Nous, on sait faire durer… Cinq ans, dix, trente, ou deux générations. Pendant ce temps-là, on se hait. Là, en deux mois, plus rien. Ils se zigouillent jusqu’au dernier. Ce n’est pas du travail. Comment voulez-vous après ça, revendre des armes aux survivants pour venger leurs morts ? Ils n’ont aucun sens du commerce. Alors que nos guerres à nous, c’est pas croyable tout ce beau matériel qu'on utilise. Quand j’y pense.
C’est parce que les pauvres ne savent pas se tuer correctement, et qu’ils font ça quasiment avec rien, qu’ils ne peuvent que rester pauvres durablement. Pas étonnant que personne n'en entende parler. Heureusement qu’il reste quelques idiots de médecins français, à cheval sur les principes et arriérés au point de croire encore aux valeurs humaines pour en faire parler. Alors-la ça devient intéressant…
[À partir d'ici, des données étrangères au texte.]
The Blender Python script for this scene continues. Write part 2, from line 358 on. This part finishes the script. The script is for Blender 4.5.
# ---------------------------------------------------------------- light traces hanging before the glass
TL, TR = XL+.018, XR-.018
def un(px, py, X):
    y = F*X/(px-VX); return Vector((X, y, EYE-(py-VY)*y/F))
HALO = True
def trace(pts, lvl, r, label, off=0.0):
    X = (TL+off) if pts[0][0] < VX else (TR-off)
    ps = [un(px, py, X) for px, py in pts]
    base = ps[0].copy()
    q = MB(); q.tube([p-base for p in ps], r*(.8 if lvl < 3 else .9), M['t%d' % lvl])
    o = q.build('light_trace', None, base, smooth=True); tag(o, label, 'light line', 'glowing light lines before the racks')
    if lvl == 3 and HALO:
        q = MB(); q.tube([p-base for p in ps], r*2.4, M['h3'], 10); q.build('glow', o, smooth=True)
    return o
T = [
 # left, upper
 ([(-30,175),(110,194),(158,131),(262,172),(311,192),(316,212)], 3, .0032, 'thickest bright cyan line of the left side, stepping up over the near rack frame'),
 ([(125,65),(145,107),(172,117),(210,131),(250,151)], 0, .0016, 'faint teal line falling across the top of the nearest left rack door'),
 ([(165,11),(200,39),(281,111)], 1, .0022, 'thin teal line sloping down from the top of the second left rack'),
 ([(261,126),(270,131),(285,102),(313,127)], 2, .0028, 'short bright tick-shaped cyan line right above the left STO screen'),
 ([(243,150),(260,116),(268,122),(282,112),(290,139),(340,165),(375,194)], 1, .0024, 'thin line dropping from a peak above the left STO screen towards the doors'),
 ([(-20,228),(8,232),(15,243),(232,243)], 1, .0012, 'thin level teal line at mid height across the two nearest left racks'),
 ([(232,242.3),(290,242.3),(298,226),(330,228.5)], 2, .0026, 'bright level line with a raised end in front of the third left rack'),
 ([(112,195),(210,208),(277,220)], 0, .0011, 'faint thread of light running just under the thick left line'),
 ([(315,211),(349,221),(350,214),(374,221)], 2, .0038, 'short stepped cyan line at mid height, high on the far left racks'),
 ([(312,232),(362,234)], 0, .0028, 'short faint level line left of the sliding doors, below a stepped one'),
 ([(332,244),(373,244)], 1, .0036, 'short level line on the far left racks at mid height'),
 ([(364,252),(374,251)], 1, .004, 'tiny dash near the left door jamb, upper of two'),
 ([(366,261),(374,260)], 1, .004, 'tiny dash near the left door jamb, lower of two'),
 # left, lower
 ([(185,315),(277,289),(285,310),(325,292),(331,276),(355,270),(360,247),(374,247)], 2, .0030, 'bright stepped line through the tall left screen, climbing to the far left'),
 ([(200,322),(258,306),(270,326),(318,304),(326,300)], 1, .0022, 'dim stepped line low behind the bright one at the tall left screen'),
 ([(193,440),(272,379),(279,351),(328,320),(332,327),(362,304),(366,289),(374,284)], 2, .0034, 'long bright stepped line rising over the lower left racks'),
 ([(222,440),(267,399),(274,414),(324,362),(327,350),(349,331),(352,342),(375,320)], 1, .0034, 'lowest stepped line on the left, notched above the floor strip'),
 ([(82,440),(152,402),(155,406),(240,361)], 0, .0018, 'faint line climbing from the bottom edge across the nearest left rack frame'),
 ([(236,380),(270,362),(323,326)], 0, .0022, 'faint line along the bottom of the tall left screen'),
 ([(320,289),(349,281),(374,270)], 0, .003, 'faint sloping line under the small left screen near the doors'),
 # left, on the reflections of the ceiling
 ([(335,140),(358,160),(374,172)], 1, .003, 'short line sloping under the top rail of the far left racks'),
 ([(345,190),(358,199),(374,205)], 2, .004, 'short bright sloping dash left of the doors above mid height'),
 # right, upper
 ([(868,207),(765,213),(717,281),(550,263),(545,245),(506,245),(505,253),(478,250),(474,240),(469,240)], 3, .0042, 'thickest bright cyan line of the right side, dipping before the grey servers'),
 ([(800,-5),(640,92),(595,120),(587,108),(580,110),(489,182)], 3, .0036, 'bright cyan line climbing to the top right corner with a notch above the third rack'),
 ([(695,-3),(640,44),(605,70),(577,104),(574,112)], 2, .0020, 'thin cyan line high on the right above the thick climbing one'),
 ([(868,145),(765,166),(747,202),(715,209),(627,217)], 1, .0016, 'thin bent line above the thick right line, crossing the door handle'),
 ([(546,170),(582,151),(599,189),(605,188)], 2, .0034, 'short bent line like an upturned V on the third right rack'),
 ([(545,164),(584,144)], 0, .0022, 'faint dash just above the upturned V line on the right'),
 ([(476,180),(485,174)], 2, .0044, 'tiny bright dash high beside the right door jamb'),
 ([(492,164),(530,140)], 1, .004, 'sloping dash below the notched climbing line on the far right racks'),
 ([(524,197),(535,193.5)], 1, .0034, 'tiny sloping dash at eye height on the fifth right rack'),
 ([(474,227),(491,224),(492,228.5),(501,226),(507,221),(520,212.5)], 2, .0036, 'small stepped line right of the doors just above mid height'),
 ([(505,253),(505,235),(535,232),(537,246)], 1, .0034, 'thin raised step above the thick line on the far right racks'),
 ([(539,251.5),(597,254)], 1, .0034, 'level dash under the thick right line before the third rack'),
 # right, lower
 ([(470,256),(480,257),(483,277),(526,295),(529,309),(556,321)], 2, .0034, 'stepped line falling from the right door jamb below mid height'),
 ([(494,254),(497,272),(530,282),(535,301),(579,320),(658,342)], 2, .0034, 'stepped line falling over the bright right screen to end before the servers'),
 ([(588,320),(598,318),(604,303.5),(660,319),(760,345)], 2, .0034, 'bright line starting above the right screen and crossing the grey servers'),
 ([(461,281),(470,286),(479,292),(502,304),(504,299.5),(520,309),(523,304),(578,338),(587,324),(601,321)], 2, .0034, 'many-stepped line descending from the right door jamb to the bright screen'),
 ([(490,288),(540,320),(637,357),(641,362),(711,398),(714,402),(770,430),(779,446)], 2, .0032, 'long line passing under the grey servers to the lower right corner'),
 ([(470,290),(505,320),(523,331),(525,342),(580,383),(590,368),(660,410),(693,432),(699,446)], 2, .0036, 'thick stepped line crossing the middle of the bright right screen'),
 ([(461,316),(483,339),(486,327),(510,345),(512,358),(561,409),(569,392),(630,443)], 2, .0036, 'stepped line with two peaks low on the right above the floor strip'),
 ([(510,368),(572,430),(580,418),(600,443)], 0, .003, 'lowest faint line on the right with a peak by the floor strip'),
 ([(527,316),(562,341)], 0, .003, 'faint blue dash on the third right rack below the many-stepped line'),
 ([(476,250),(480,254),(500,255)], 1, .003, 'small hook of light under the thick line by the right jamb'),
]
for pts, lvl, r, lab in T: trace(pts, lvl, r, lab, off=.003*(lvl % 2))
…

La guerre, c'est trop sérieux pour ne la laisser qu'aux seules mains des intérêts particuliers. Il faut aussi y associer, les publicitaires, les caméras… Le plus de monde possible, je vous dis. Pour vendre du papier il faut de la tripe à chaque repas. Sinon comment les braves gens pourraient se repaître de leur bonheur de vivre dans nos sociétés. Il faut qu’ils puissent mesurer leur joie. Sinon c’est pas du jeu. Il faaut qu’ils aient peur aussi pour qu’on puisse vendre les services de notre police.
Si on les laissait faire, les pauvres se garderaient tout le meilleur pour eux et on n’aurait pas droit à notre show télévisuel.
Même la Rome antique avec ses stades, ses lions, ses gladiateurs, ses esclaves ne pouvait pas en aligner autant de spectateurs. Six milliards d’un seul coup… C’est vraiment joli un puits de pétrole en feu, sur un ciel noir, avec une ambiance de fin du monde. La ménagère de moins de cinquante ans prend une poussée d’adrénaline. Elle court s’acheter des provisions car le pire est à venir. C’est du sérieux, ça... Pas comme ces peigne-culs de pauvres. Pire. Ils font eux-mêmes leurs kalachnikovs, avec des bouts de bois et des tuyaux au fond de leurs gourbis. Il faudrait que la convention de Genève interdise ça. Ils ne devraient avoir le droit de se charcuter qu’avec des vraies armes manufacturées sinon c’est un crime contre l’humanité Sinon à quoi servent tous nos efforts ?
C’est pas le tout de s’étriper, mais dans les règles de l’art, c’est bien plus profitable. Ça donne de l’emploi aux arsenaux. Notre belle industrie qui ne sert plus à rien. Ces saletés de pauvres nous la jouent bégueules et à la déloyale. Nos règlements, nos explosifs, nos tribunaux, nos procès et tout le bastringue ne servent plus à rien. Qu’ils se saignent n’a jamais empêché les mines de diamant de produire, les puits de cracher le pétrole, le pavot de pousser. Le profit est toujours là, malheureusement pas assez juteux. Dans l’échelle de l’économie, on pourrait faire des bénéfices à trois chiffres. C’est à cause de l’incivilité de ces sauvageons qu’on est obligé de se rabattre sur des opérations moins mirobolantes.
Le citoyen honnête en réclame pour ses impôts. On n’a pas le droit de le tromper sur la marchandise. Il faut qu’il ait peur et qu’il soit rassuré par cette noble institution qu’est l’armée. À quoi serviraient toutes ces médailles, ces camions, ces galons, ces défilés, sinon ? Si on n’y prenait pas garde et si on les laissait faire notre belle civilisation serait dangereusement menacée par tous ces primitifs.